--- BEGIN ---
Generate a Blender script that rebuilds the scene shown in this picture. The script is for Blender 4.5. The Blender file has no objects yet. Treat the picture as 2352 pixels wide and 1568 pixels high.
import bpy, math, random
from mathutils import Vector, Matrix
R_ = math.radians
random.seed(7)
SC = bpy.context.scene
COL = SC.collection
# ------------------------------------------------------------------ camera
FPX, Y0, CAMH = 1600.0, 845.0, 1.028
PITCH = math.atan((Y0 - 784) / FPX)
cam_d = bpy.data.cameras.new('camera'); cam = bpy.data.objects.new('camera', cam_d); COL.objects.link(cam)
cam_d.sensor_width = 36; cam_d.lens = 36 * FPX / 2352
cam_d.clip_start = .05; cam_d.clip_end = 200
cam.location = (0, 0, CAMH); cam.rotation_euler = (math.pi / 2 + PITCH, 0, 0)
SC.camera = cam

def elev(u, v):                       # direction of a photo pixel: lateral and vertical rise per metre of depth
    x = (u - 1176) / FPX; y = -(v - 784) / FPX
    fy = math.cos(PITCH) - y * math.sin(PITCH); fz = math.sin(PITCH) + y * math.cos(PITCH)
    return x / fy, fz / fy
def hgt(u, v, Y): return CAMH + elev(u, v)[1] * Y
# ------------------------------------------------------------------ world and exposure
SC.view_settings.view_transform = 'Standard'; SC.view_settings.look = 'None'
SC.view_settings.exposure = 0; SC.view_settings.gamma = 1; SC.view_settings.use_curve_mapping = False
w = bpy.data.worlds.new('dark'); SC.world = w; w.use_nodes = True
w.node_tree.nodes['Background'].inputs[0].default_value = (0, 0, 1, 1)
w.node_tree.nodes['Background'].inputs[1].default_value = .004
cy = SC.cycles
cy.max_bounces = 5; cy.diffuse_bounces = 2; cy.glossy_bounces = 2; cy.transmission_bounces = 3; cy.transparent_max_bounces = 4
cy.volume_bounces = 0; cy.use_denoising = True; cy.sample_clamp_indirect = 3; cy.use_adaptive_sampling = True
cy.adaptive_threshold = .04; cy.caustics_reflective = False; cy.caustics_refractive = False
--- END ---
(WHAT YOU ARE ASKED TO DO): Type out all of the material again, word for word.

(TASK OUTPUT):
Generate a Blender script that rebuilds the scene shown in this picture. The script is for Blender 4.5. The Blender file has no objects yet. Treat the picture as 2352 pixels wide and 1568 pixels high.
import bpy, math, random
from mathutils import Vector, Matrix
R_ = math.radians
random.seed(7)
SC = bpy.context.scene
COL = SC.collection
# ------------------------------------------------------------------ camera
FPX, Y0, CAMH = 1600.0, 845.0, 1.028
PITCH = math.atan((Y0 - 784) / FPX)
cam_d = bpy.data.cameras.new('camera'); cam = bpy.data.objects.new('camera', cam_d); COL.objects.link(cam)
cam_d.sensor_width = 36; cam_d.lens = 36 * FPX / 2352
cam_d.clip_start = .05; cam_d.clip_end = 200
cam.location = (0, 0, CAMH); cam.rotation_euler = (math.pi / 2 + PITCH, 0, 0)
SC.camera = cam

def elev(u, v):                       # direction of a photo pixel: lateral and vertical rise per metre of depth
    x = (u - 1176) / FPX; y = -(v - 784) / FPX
    fy = math.cos(PITCH) - y * math.sin(PITCH); fz = math.sin(PITCH) + y * math.cos(PITCH)
    return x / fy, fz / fy
def hgt(u, v, Y): return CAMH + elev(u, v)[1] * Y
# ------------------------------------------------------------------ world and exposure
SC.view_settings.view_transform = 'Standard'; SC.view_settings.look = 'None'
SC.view_settings.exposure = 0; SC.view_settings.gamma = 1; SC.view_settings.use_curve_mapping = False
w = bpy.data.worlds.new('dark'); SC.world = w; w.use_nodes = True
w.node_tree.nodes['Background'].inputs[0].default_value = (0, 0, 1, 1)
w.node_tree.nodes['Background'].inputs[1].default_value = .004
cy = SC.cycles
cy.max_bounces = 5; cy.diffuse_bounces = 2; cy.glossy_bounces = 2; cy.transmission_bounces = 3; cy.transparent_max_bounces = 4
cy.volume_bounces = 0; cy.use_denoising = True; cy.sample_clamp_indirect = 3; cy.use_adaptive_sampling = True
cy.adaptive_threshold = .04; cy.caustics_reflective = False; cy.caustics_refractive = False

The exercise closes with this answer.